I was rather hoping you might have found some information about the tree where I'd failed.

Next time I'm there, which could be years from now 😂, I'll try and find someone I could ask. There are usually plenty of locals around.

This would make a great focus and excuse for a trip for you and your family. You could start collecting questions I've left unanswered and then come here and solve all the mysteries for us. 😁

The magical mystery tour, part two. I can see it now. :)

Actually, I'd be up for that. My wife wouldn't be coming for any of that, though—she's already got her own reasons, so I wouldn't even need an excuse, really.
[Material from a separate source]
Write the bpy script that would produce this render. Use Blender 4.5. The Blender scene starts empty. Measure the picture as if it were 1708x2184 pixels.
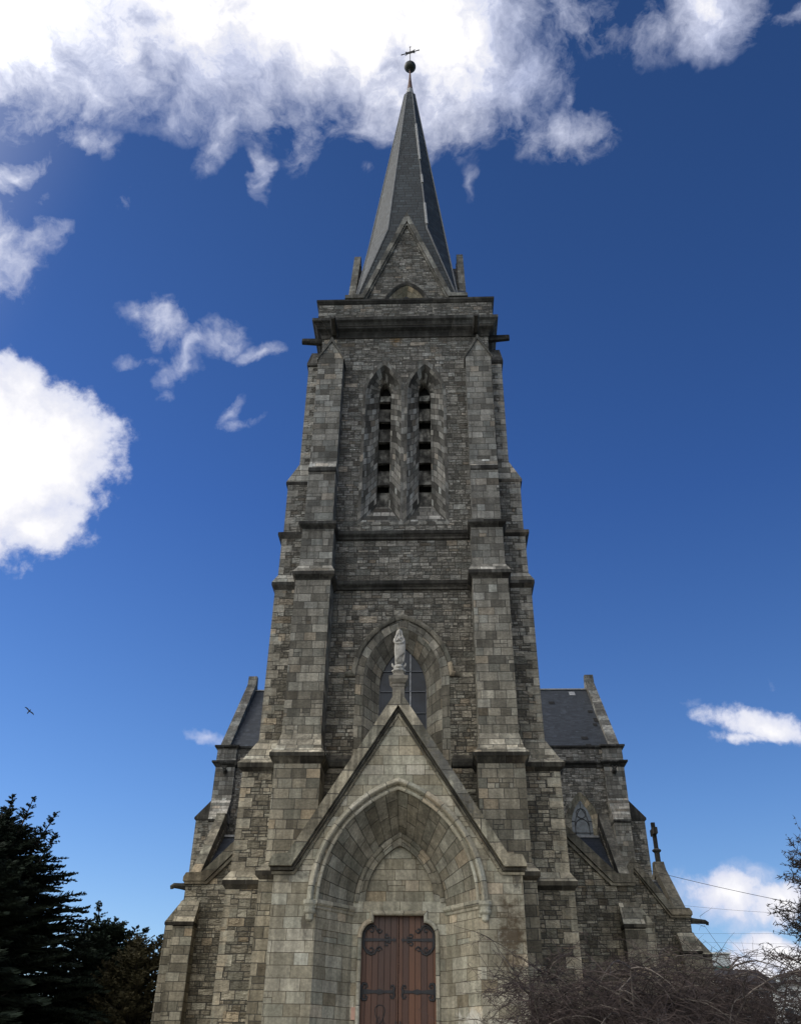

I think the description of the tree fit the one in your post and images very well, which means the tree is pretty old and may have been dead all of this time, or at least dying back then, if its use in the novel is actually indicative of its condition during that time period.

It's surprising to me at times that I can find an overabundance of information for certain things, while nary a peep of others. Not sure why that is, other than the internet is simply not interested in all things, and a gnarled dead tree in this particular churchyard appears to be one of them. As sad as that sounds. :(

The magical mystery tour, part two. I can see it now. :)
Actually, I'd be up for that.

Excellent @glenalbrethsen' I look forward to seeing you this side of The Pond. 😁

Better start making your list of questions that still need to be answered.

Sure is a strange looking trunk. Very cool.